As a consumer, $10/mo is great. As a business, $10/mo is as much headache as $100/mo.

Did you mean to post this on LinkedIn?
(I'm ignoring how blatantly AI-written the OP is and assuming good faith that the text accurately represents the actual situation.)

> Here’s the thing: for us, it’s hard to stay motivated supporting free users—especially if you’re bootstrapped.

> Paying customers energize you. Free users don’t.

> Today the project have 500 paying customers, and we’re happy to support them.

1 in 60 seems like a pretty good conversion rate to me from other stories I've heard. And who knows if you actually would have reached 500 paying users if you'd charged from the beginning. After all, your free round produced targeted advertising to an audience of 30,000.

I have had the same experience. Realistically speaking, the vast majority of people don’t want to pay for anything. And so if you can avoid giving the impression that your product’s value is not worth paying for, do so. In many situations, it’s preferable to have 1,000 paying users than 50,000 free ones.
In my company it is easier to request a purchase of a new hardware for 5000$ than a 10$ software plug-in or extra license. Easier for end-user at least.
I think many people don't want to pay anything, but I think a part of that is that it's still just a big hassle to pay online, and that's doubly true if they have to get corporate approval or whatever.

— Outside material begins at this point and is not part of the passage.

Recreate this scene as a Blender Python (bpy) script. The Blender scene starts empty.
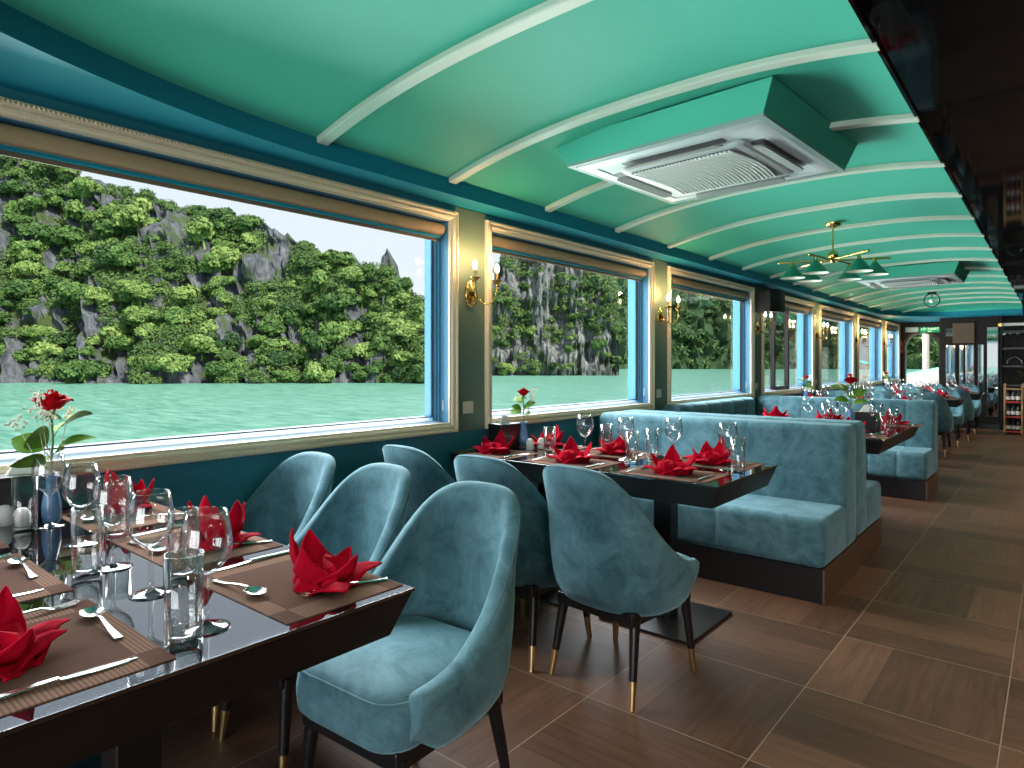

It seems like a free trial period with clear pricing is the way to get paying customers, and any free plan needs to be monetized with ads or whatever.

Our service incurs direct per-customer costs from deployment to retirement, and typically requires our time, so we have no free offerings at all. We don’t even do free demos.

We learned these lessons because of an early mistake we made. Undercharging. Do not undercharge early. We did that and it made it more challenging to build a sustainable revenue stream that would actually pay all the bills we wanted/needed to pay. When we started the company we resolved to only need one capital contribution from each cofounder. When we started by undercharging that really held us back for awhile.

On the flip side, we learned that building strong relationships with customers, not being afraid to put things in writing (our customers tend to dislike phone calls as much as we do anyway), and delivering on time, meant that when we asked customers to pay more at their next renewal, they were fine with that.

But it really sucked to have such a small budget. It also taught us a lot about the value of resourcefulness and not just jumping on every trend, SaaS service, and solution that was hot or shiny. That was valuable in its own right because it’s resulted in a service we can run on just about any Linux platform.

There are two lessons here:

1. When selling software to companies, don't price it like a consumer service.

For a company of any size, paying $10 and paying $100 for a tool require the same amount of work for someone to process and it is essentially the same cost to the company. The money itself is negligible, and a $10 price makes the company assume you either won't stay in business or won't be able to run a secure company. Charge a price that makes them take you seriously.

2. People really, really hate it when you "change the deal."

If you offer a free tier, offer it on a time-limited or user-limited basis up front such that your ideal customer would have to pay to keep using the product. Otherwise, you'll find yourself changing the deal and pulling the rug out from users. Changing the deal ruins your reputation. Charging more upfront can actually give you a reputation for quality.

Have you tried keeping the free users on for - say 6 months and then start charging them?